The #1 issue with big tech is that the major players are under-utilizing their talent base. It's never been easier to start a software company (idea, laptop, Stripe Atlas, AWS/Azure/GCP.. GO!), and yet the over-all number of new business in America is declining.
The threat of anti-trust, and perhaps trust busting, will spur competition and innovation. The US owes it to it's future citizens that STEM talent is not underutilized before it's too late, I support efforts to end this stagnation.
For many startups, the only goal is to get acquired by the big players. We know fully well that acquiring competition is a perfectly viable strategy to reduce competition. It's a win-win situation for founders, investors, and the big companies.
The founders and investors get a huge payday, the big companies get useful IP and employees, and are free to bury the product (see google graveyard).
It's sad. When startups release amazing stuff, they put pressure on the whole industry to up their game; consumers get better products, companies are forced to innovate, and good by-products come along.

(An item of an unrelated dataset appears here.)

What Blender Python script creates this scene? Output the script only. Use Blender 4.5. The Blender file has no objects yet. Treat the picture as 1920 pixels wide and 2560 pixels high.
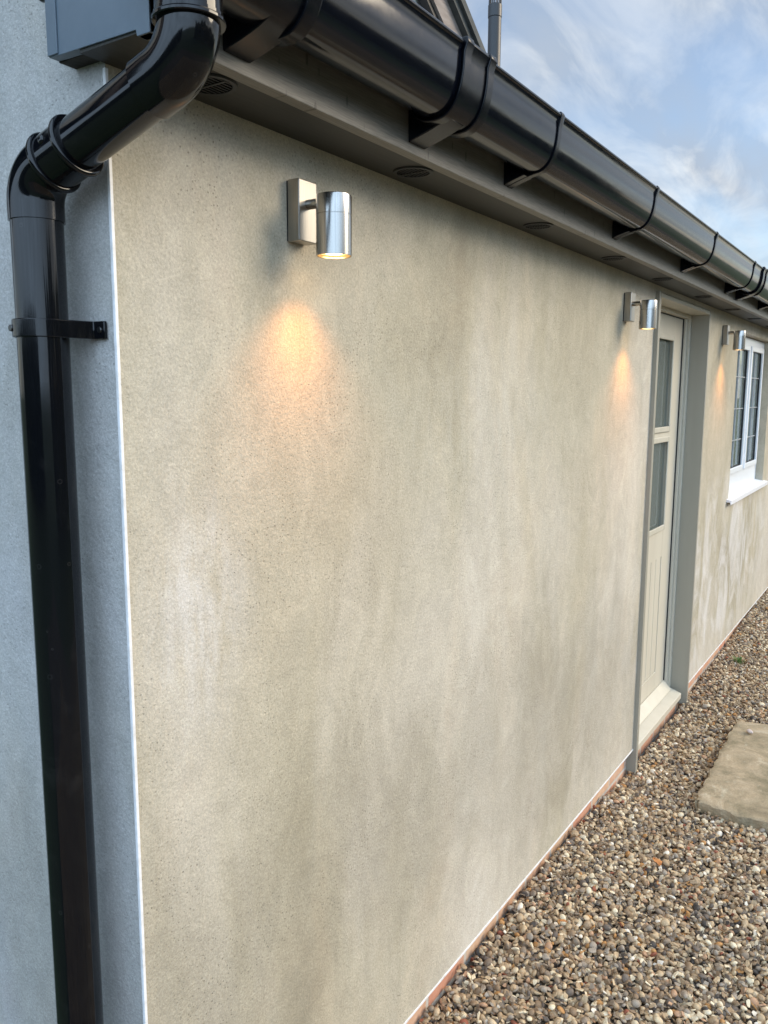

I don't feel underutilized. In my area of research I am working on what I know very well. I am getting paid far more than I could hope to make running my own business (if you account for the fact that many businesses fail and very few become unicorns). People say we are just optimizing ad sell, but I work in security and am getting to work on very cool problems in the space. I know what being underutilized feels like and I do not feel that here.
It would be nice if the big high-paying tech companies instituted some kind of profit-sharing or internal VC kind of thing. The worst part of working at these places is when you feel like the work you do is kind of pointless and that you are constrained by what management wants you to work on.
Or they could do part time. I'm sure there are a lot of people making $500k/year who would be perfectly fine working two days per week for $200k/year instead.
The threat of anti-trust, and perhaps trust busting, will spur competition and innovation. The US owes it to it's future citizens that STEM talent is not underutilized before it's too late, I support efforts to end this stagnation.